Gullah/Geechee Heir Property Initiative: Sustaining Heir Property in the Lowcountry Through Sustainable Agriculture

Project Overview

EDS23-054
Project Type: Education Only
Funds awarded in 2023: $40,000.00
Projected End Date: 03/31/2025
Grant Recipient: Gullah Geechee Initiative Foundation
Region: Southern
State: South Carolina
Principal Investigator:
Willie Turral
Gullah Geechee Initiative Foundation

Grant Project Terminated 3/21/2024. Grant applicant did not complete grant contracting process within specified time frame to meet requirements.

Commodities

Not commodity specific

Practices

  • Farm Business Management: cooperatives
  • Sustainable Communities: analysis of personal/family life, ethnic differences/cultural and demographic change, local and regional food systems, quality of life, heirs property

    Proposal abstract:

    Gullah/Geechee culture is characterized by self-determination and self-sufficiency; it is defiantly African and distinctively place-based. Created by the human will of people from multiple sections of the West Coast of Africa who were enslaved on plantations along the southeast coast, Gullah/Geechee represents the only group of African Americans who maintained a significant amount of Africanisms including foodways, land use practices, subsistence fishing, and the spoken Gullah language (Goodwine, 1998; Politzer, 1999). For centuries, Gullah/Geechee communities sustained a way of life predicated on the wealth of close-knit family compounds, and carefully nurtured the resources of the land and water (Dean, 2013). In recent decades, this way of life has been disrupted due to inequitable public policy. Beyond the negative impact on the immediate community, this disruption also has negative impacts on the larger farming ecosystem. Research shows that culture and agriculture ecosystems are inextricably linked – sustain culture, sustain agriculture (Dean, 2013).

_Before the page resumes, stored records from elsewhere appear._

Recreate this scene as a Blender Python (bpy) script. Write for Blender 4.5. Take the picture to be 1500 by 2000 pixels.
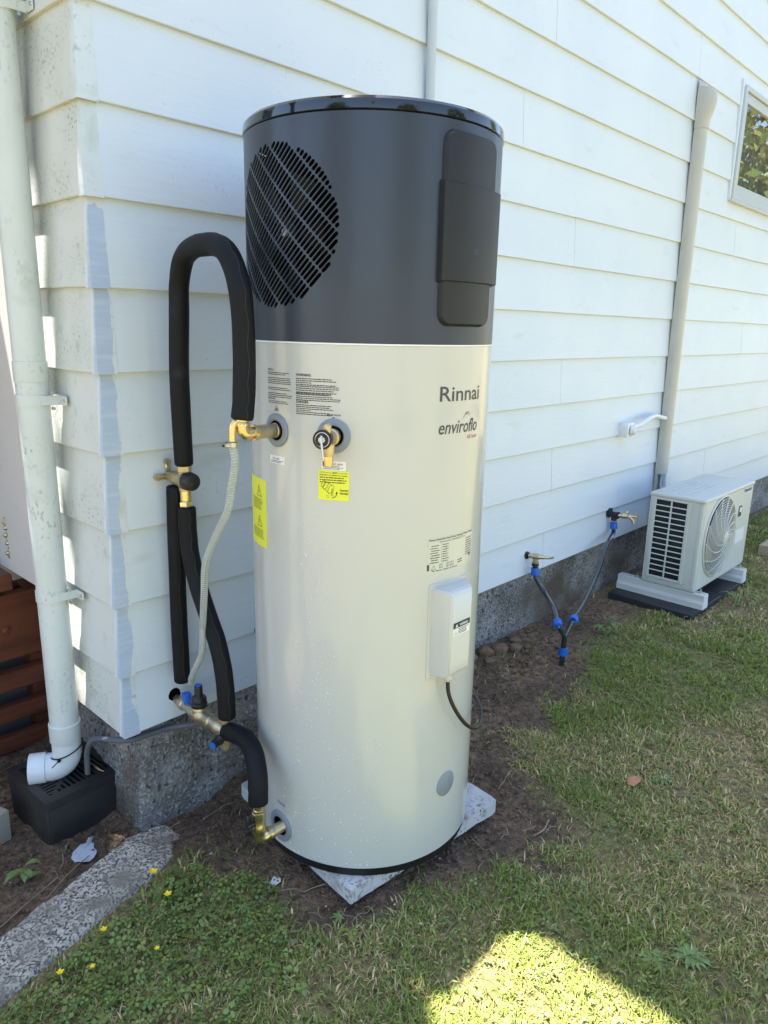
import bpy, bmesh, math, random
import numpy as np
from mathutils import Vector, Matrix, geometry
random.seed(7); rng = np.random.default_rng(11)
R_ = math.radians
for o in list(bpy.data.objects): bpy.data.objects.remove(o)
scene = bpy.context.scene
COL = scene.collection

# ------------------------------------------------------------------ camera
cam_d = bpy.data.cameras.new('camera'); cam = bpy.data.objects.new('camera', cam_d); COL.objects.link(cam)
yaw, pitch, roll, FPX = 0.817177, -0.247655, 0.021451, 1422.5
fwd = Vector((math.sin(yaw)*math.cos(pitch), math.cos(yaw)*math.cos(pitch), math.sin(pitch)))
rt = Vector((math.cos(yaw), -math.sin(yaw), 0)); up = rt.cross(fwd)
cx_ = rt*math.cos(roll) + up*math.sin(roll); cy_ = -rt*math.sin(roll) + up*math.cos(roll)
Mc = Matrix((cx_, cy_, -fwd)).transposed().to_4x4(); Mc.translation = Vector((-0.8889, -1.86835, 1.22172))
cam.matrix_world = Mc
cam_d.sensor_fit = 'VERTICAL'; cam_d.sensor_height = 36.0; cam_d.lens = 36.0*FPX/2000.0
cam_d.clip_start = 0.05; cam_d.clip_end = 400
scene.camera = cam
scene.cycles.max_bounces = 7; scene.cycles.diffuse_bounces = 3; scene.cycles.glossy_bounces = 4; scene.cycles.transmission_bounces = 6
scene.render.resolution_x, scene.render.resolution_y = 768, 1024

# ------------------------------------------------------------------ light
SUN_EL = R_(76.9); hx, hy = -0.447, 0.894
sdir = Vector((hx*math.cos(SUN_EL), hy*math.cos(SUN_EL), math.sin(SUN_EL)))
world = bpy.data.worlds.new('World'); scene.world = world; world.use_nodes = True
wn = world.node_tree; sky = wn.nodes.new('ShaderNodeTexSky'); sky.sky_type = 'NISHITA'; sky.sun_disc = False
sky.sun_elevation = SUN_EL; sky.sun_rotation = math.atan2(hx, hy); sky.air_density = 1.0; sky.dust_density = 1.0
bg = wn.nodes['Background']; bg.inputs['Strength'].default_value = 0.08
wn.links.new(sky.outputs[0], bg.inputs['Color'])
sl = bpy.data.lights.new('sun', 'SUN'); sl.energy = 5.0; sl.angle = R_(0.53); sl.color = (1.0, .95, .87)
so = bpy.data.objects.new('sun', sl); COL.objects.link(so)
so.rotation_euler = (-sdir).to_track_quat('-Z', 'Y').to_euler(); so.location = (0, 0, 12)
scene.view_settings.view_transform = 'Standard'; scene.view_settings.look = 'None'
scene.view_settings.exposure = 2.7; scene.view_settings.gamma = 1.0

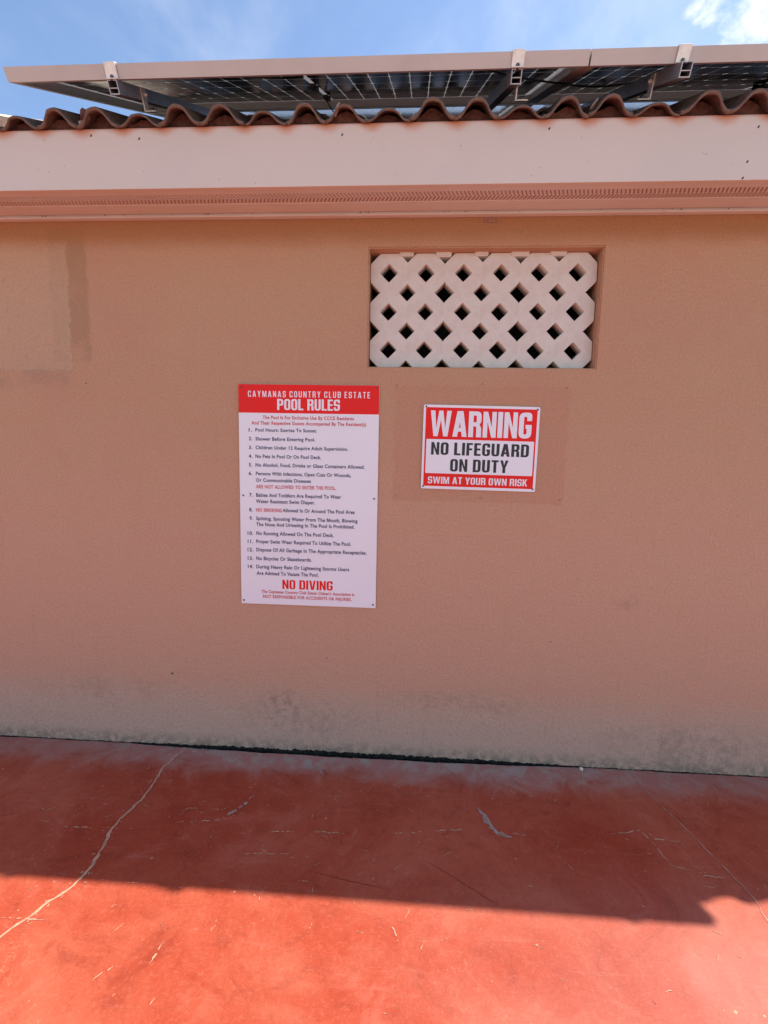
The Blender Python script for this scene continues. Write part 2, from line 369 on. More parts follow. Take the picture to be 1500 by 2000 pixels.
for p in ([(-0.057, -0.459), (0.077, -0.441)], [(0.119, -0.432), (0.24, -0.415)], [(0.408, -0.421), (0.46, -0.427)], [(-0.512, -0.486), (-0.407, -0.48)], [(-0.347, -0.473), (-0.221, -0.472)], [(-0.571, -0.59), (-0.395, -0.578)],
          [(-0.872, -0.414), (-0.851, -0.393), (-0.818, -0.396), (-0.78, -0.42)], [(-0.863, -0.472), (-0.724, -0.448), (-0.661, -0.429)], [(-0.69, -0.971), (-0.686, -0.94), (-0.682, -0.905)], [(-0.818, -1.02), (-0.783, -0.982)],
          [(-0.029, -0.805), (-0.02, -0.835), (-0.007, -0.857)], [(-1.207, -0.875), (-1.145, -0.871), (-1.063, -0.873)], [(0.423, -0.132), (0.471, -0.217)], [(-1.108, -0.255), (-1.089, -0.27), (-1.084, -0.237)], [(-1.28, -0.526), (-1.163, -0.521)]):
    ribbon(bm, p, .0042, .0012, .003, .008, .33)
for _ in range(330):                                           # chipped flecks, some in short rows
    x = random.uniform(-1.6, 1.7); y = -abs(random.gauss(.55, .35)) - .03
    a = random.gauss(.3, .9); L = random.choice((.006, .008, .012, .02, .035)); r = .6 if L > .015 else .8
    ribbon(bm, [(x, y), (x + L * math.cos(a), y + L * math.sin(a))], random.uniform(.0010, .0026), .0011, .0012, .004, .25)
tag(link('paint_scratches', mesh_from(bm, 'paint_scratches'), M['crack'], deck), kind='stuff')
bm = bmesh.new(); ribbon(bm, [(0.300, -0.300), (0.322, -0.357), (0.335, -0.402), (0.359, -0.425), (0.405, -0.440)], .024, .0014, .005, .01, 0)
ribbon(bm, [(-0.70, -0.436), (-0.637, -0.353), (-0.621, -0.300)], .012, .0012, .004, .008, .25)
ribbon(bm, [(-0.44, -0.10), (-0.38, -0.12), (-.36, -.16)], .016, .0012, .006, .01, .2)
link('cement_smear', mesh_from(bm, 'cement_smear'), M['smudge'], deck)
bm = bmesh.new()
for p in ([(0.08, -.57), (0.112, -0.589), (0.194, -0.643), (0.307, -0.721)], [(-0.323, -0.64), (-0.162, -0.671), (-0.042, -0.691)]):
    ribbon(bm, p, .0036, .0009, .0015, .012, 0)
tag(link('scuff_marks', mesh_from(bm, 'scuff_marks'), M['streak'], deck), kind='stuff')

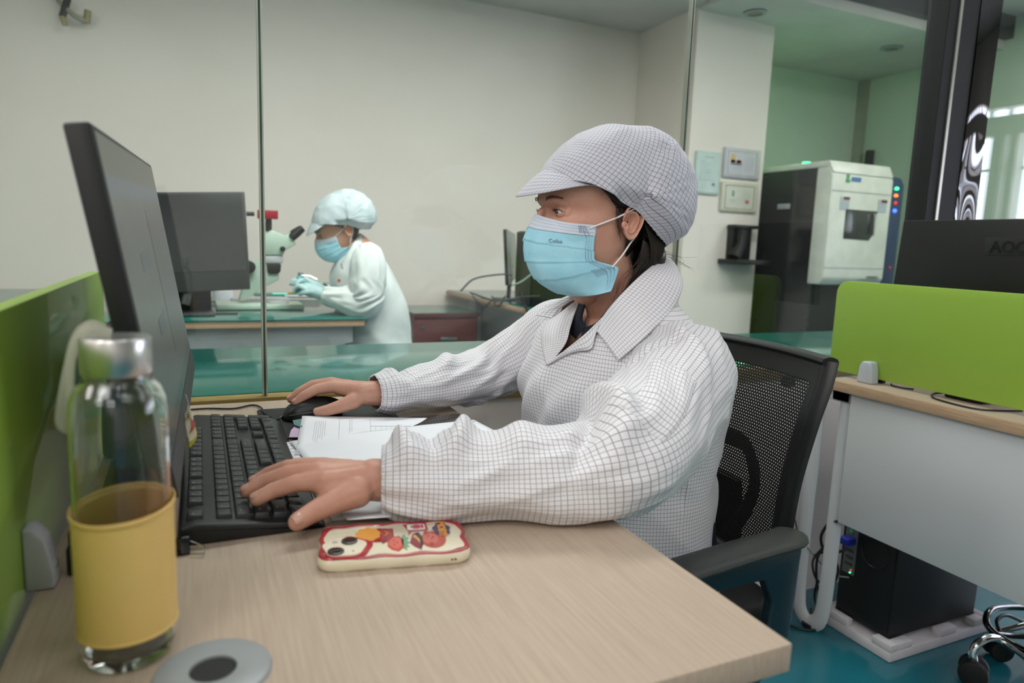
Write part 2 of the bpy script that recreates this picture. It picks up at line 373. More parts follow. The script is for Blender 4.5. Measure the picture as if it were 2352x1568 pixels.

    The importance of Gullah/Geechee culture in the narrative of the American story is carefully outlined in a 435-page report by the National Park Service (NPS, 2005). The NPS report describes how 70% of African Americans in Beaufort County, SC owned farmland from 1870 until the 1960s. The report also details issues such as taxation and Heir’s Property regulations resulted in massive land loss in the Gullah/Geechee community; as much as 20,000 acres were taken out of farming production within a five- year period. The Gullah/Geechee family farmers who currently remain on their land have limited capacity to operate their farms, and as a result, the transfer of wealth in knowledge and land to the next generation of Gullah/Geechee farmers is uncertain. This participatory action research project aims to engage farmers and fishers from the Gullah/Geechee culture in determining potentially workable strategies to address capacity issues and sustainability of family farming and food security across generations. Research questions will be investigated using a systems approach that connects Gullah/Geechee farmers and fishers, community members and organizations, and public policy scientists into a collaborative agricultural systems research team. This team will collect and analyze data on the current state of Gullah/Geechee farming and fishing communities on St. Helena Island, identify and catalogue community-level strategies that can be used to transfer wealth to young Gullah/Geechee community members, and deploy a framework that can be replicated in other Gullah/Geechee communities in the region.

    This project is consistent with SARE’s mission of advancing innovations that improve profitability, stewardship and the quality of life; and SARE’s vision of agriculture as a rewarding way of life for farmers whose operations sustain their communities. Moreover, this project is well-aligned with SARE’s program objectives because it will strengthen and sustain Gullah/Geechee family farm systems for future generations, it will improve the quality of life for rural communities by enhancing local food systems and partnerships, it addresses the needs of limited-resource farming communities, and it promotes traditional Gullah/Geechee practices valuing holistic approaches and strategies that support crop, livestock and enterprise diversification, and the well-being of the community, wildlife and waterways.

    Project objectives from proposal:

    1. Conduct farm mapping and documentation identifying key quantitative and qualitative data related to people, produce, pests, policies and profits. 

    2. Conduct a capacity analysis of local associations, cooperatives, and markets.

    3. Conduct an analysis of local and state resources and policies related to farming and fishing operations located on heirs property and micro-farming operations. 

    4. Develop and test a methodology to attract and educate  Gullah/Geechee farmers who live on or have access to heir property and micro-farming capable land and property.

    5. Develop and disseminate Gullah/Geechee heir property/micro-farm framework to potential farmers and in the Gullah/Geechee Cultural Heritage Corridor.

    6. Conduct an outcome evaluation of the Gullah/Geechee Agro-Culture research project and prepare a written report.

    Any opinions, findings, conclusions, or recommendations expressed in this publication are those of the author(s) and do not necessarily reflect the view of the U.S. Department of Agriculture or SARE.